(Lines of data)
- - - - -

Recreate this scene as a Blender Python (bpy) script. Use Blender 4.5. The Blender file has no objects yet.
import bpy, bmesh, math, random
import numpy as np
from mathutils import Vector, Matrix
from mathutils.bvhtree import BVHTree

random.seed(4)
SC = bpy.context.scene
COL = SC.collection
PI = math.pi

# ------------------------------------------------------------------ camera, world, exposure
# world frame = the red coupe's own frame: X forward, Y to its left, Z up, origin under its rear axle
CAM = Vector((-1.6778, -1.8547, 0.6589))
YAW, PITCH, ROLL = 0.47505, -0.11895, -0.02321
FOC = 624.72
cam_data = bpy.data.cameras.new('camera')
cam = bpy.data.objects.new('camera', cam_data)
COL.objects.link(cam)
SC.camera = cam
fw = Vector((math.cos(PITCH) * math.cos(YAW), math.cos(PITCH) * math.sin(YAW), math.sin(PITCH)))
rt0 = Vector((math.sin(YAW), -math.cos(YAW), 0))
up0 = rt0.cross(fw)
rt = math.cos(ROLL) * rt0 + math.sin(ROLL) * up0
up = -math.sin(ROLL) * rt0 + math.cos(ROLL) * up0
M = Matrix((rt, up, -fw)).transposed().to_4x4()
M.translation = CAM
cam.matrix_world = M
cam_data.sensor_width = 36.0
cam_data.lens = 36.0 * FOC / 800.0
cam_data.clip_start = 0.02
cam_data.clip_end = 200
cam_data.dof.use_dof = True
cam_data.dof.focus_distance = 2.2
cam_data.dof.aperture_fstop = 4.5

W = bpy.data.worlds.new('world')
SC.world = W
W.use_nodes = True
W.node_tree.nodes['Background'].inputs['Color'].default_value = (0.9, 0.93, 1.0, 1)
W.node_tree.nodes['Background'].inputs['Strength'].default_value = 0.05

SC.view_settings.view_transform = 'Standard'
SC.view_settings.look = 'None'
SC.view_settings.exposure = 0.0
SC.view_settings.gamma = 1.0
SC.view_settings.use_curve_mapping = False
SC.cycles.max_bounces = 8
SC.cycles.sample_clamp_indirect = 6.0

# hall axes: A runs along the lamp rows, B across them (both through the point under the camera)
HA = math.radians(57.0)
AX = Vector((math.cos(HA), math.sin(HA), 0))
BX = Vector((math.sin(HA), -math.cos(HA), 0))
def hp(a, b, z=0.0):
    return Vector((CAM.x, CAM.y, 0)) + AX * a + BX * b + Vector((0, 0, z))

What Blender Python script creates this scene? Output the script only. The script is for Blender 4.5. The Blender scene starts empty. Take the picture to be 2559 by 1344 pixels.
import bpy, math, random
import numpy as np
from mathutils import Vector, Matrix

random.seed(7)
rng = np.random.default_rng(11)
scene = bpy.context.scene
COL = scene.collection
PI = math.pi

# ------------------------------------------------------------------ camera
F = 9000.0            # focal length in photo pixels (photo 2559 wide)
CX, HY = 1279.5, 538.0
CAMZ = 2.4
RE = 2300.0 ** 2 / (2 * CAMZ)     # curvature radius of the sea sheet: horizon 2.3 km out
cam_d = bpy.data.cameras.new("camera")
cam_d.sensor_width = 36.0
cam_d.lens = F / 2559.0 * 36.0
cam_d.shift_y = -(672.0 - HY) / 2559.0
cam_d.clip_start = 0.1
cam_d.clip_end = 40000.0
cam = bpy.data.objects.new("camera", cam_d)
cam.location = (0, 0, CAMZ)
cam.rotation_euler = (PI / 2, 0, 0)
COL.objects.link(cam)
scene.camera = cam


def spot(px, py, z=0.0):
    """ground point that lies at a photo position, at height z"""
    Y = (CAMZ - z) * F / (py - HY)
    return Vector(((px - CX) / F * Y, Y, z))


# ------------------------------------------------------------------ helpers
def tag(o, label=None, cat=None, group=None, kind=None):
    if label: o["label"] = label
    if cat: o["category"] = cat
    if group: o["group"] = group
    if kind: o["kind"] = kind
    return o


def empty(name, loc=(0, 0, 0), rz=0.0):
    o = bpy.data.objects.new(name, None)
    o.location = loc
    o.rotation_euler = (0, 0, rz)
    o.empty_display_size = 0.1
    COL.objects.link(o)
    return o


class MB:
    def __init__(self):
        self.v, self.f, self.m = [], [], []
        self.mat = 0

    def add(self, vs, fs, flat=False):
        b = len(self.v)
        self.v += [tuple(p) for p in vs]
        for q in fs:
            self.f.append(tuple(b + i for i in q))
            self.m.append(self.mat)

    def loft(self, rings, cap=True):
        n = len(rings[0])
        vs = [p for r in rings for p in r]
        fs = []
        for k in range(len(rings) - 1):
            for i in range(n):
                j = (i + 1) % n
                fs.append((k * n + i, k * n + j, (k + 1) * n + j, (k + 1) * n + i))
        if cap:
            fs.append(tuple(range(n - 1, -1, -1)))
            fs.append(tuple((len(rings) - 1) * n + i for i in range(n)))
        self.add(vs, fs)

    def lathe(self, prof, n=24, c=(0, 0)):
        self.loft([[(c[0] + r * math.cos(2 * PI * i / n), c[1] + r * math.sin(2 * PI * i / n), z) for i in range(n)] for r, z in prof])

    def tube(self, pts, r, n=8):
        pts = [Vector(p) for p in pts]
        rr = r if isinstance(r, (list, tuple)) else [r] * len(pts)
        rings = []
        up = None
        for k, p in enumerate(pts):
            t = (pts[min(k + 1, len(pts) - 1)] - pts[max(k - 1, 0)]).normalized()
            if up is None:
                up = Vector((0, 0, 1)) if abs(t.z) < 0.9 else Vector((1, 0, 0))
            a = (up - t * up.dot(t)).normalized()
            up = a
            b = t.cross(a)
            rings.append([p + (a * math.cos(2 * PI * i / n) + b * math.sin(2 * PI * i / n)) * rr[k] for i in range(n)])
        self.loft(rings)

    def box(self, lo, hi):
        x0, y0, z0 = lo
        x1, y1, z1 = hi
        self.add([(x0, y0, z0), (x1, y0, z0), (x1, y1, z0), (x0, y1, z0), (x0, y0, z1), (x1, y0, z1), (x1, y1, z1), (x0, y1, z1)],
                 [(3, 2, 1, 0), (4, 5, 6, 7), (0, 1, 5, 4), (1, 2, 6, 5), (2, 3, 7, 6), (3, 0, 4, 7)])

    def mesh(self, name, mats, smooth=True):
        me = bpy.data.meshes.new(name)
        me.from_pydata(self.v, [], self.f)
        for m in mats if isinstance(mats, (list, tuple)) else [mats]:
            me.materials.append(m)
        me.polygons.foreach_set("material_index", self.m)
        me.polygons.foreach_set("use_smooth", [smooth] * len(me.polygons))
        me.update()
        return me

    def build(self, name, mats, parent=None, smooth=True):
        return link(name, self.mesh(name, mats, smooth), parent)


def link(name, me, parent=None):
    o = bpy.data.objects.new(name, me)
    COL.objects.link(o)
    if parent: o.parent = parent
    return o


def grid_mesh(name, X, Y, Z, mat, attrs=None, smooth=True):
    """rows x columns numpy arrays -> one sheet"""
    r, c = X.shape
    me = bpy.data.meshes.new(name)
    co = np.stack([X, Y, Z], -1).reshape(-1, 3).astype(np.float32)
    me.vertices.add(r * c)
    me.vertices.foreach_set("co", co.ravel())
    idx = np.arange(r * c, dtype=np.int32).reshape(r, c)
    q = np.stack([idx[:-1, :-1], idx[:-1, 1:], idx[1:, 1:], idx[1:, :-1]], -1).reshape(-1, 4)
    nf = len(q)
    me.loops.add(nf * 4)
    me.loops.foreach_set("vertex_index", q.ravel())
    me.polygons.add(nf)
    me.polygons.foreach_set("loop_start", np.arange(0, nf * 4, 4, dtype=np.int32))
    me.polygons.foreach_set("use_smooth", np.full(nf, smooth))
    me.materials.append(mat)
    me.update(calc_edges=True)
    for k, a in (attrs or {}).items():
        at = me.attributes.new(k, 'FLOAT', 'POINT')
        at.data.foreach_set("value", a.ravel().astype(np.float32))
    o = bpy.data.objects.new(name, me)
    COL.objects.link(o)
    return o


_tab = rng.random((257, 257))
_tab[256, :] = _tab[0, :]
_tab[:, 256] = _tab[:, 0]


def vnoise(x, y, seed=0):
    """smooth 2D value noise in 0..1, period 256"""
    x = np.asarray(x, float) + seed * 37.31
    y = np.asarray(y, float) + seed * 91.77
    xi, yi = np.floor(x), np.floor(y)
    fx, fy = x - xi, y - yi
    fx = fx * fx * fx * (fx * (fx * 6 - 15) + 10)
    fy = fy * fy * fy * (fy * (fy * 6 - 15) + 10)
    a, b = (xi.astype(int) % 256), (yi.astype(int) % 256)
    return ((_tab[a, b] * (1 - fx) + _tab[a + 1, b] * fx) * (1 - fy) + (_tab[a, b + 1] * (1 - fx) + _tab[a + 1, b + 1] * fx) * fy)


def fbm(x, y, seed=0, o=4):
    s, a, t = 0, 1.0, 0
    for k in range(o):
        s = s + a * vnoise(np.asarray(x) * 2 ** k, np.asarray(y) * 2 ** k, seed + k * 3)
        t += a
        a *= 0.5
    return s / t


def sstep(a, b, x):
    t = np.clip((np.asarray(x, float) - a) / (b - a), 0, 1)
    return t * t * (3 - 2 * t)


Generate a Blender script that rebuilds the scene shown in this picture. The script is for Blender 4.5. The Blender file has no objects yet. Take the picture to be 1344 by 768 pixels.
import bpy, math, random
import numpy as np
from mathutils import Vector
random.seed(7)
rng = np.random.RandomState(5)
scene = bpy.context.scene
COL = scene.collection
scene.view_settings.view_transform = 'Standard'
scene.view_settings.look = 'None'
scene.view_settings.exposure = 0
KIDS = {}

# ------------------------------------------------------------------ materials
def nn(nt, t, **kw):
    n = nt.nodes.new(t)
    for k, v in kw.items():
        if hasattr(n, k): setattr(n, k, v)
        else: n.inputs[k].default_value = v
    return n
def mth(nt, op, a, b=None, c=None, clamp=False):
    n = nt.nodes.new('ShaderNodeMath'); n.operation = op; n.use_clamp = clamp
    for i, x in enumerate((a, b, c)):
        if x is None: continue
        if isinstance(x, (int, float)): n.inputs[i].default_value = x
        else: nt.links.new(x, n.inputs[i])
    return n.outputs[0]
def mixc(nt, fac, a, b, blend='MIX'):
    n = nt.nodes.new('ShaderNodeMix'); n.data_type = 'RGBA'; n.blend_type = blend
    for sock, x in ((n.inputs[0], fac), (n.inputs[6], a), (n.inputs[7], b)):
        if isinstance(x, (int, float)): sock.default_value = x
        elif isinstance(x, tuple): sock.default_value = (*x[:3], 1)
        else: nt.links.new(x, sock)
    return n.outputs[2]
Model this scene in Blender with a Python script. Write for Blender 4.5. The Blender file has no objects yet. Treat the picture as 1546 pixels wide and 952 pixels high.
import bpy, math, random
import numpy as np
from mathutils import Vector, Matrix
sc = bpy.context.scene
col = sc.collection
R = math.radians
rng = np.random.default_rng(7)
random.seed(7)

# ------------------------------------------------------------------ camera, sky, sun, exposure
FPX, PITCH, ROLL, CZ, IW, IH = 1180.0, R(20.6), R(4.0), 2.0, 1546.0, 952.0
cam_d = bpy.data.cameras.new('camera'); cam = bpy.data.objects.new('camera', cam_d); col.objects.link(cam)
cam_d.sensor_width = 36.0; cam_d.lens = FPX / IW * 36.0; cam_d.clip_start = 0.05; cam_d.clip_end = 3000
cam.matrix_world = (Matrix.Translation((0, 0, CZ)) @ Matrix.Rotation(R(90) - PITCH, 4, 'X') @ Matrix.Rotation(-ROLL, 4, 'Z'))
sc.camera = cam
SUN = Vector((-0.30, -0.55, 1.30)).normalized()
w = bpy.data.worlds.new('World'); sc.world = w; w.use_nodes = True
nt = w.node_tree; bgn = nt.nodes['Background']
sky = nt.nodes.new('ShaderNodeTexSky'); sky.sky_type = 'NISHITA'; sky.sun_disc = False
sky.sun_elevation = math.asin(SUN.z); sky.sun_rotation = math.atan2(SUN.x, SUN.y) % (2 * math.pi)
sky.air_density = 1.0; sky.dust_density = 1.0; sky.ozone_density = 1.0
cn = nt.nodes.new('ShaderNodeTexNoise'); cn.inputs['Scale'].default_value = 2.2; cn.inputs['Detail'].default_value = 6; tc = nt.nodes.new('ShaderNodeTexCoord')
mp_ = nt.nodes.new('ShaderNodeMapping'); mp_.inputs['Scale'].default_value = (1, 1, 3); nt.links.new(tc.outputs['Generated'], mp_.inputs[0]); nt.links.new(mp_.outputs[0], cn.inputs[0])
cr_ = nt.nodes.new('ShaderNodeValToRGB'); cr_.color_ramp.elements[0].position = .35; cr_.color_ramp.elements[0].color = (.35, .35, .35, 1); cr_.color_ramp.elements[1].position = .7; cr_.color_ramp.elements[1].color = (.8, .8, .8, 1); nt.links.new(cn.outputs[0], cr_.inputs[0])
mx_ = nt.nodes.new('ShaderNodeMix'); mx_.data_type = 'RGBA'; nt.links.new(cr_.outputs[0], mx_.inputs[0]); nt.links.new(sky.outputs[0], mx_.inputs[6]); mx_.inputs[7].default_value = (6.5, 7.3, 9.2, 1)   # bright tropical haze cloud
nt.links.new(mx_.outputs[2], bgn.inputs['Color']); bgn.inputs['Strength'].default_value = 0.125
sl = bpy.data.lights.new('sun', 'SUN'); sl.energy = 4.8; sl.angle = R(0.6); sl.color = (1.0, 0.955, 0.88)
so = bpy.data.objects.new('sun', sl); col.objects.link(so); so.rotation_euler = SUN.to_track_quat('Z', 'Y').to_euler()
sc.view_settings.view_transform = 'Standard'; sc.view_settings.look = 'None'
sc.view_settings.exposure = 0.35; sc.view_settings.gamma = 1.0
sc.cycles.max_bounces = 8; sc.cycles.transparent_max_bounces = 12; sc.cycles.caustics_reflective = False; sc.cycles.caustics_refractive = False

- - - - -

Exercise: Pull out all lines of the data with the string "wide".

Result of this task:
F = 9000.0            # focal length in photo pixels (photo 2559 wide)
Model this scene in Blender with a Python script. Write for Blender 4.5. The Blender file has no objects yet. Treat the picture as 1546 pixels wide and 952 pixels high.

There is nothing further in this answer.